[antlr-interest] Natural language parsing
Terence Parr
parrt at cs.usfca.edu
Mon Jan 7 15:46:55 PST 2008
But an amazingly large subset can be had with a top-down parser.
Successful NLP work always tries to apply grammatical structure
(according to best fit rather than deterministic like top-down LL
stuff) not just word frequencies. Even backtracking is required by
humans when reading sentences; antlr could handle that part too. :)
Ter
On Jan 7, 2008, at 3:01 PM, Andy Tripp wrote:
> Peter Bruhn Andersen wrote:
>>
>> I’ll soon be starting a project that needs to do quiet a bit of
>> natural language parsing. For that purpose I’ve tried to find
>> examples of how to use ANTLR but so far I’ve been out of luck. If
>> any of you know of such a project I would like to get a link to the
>> documentation. A paper with ‘do and don’t do’ advises will be
>> equally welcome.
>>
> The NLP field has it's own set of tools and a completely different
> approach to parsing than the programming-language-parsing field.

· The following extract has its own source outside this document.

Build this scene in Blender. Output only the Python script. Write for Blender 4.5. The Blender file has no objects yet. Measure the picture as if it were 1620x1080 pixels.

> Unless you have complete control of the input and you can make it a
> relatively trivial grammar, ANTLR and similar tools are the wrong
> tools to use. By "trivial" here, I mean a couple thousand lines. I
> think you'll never get ANTLR (or similar) to parse real-world
> natural language in any meaningful way - that is, create a real AST
> with NOUN and VERB and PREPOSITIONAL_CLAUSE and so on.
>
> I once saw a poster for a NLP conference, and I noticed that among
> the images on the poster was a newspaper with the headline "Woods
> Eyes Masters". Try parsing that sentence without knowing the context
> - that it's a sports headline :) After chewing on that for a while,
> you'll see why the best NLP programs are really based on statistical
> analysis of word frequencies, rather than top-down "parsing".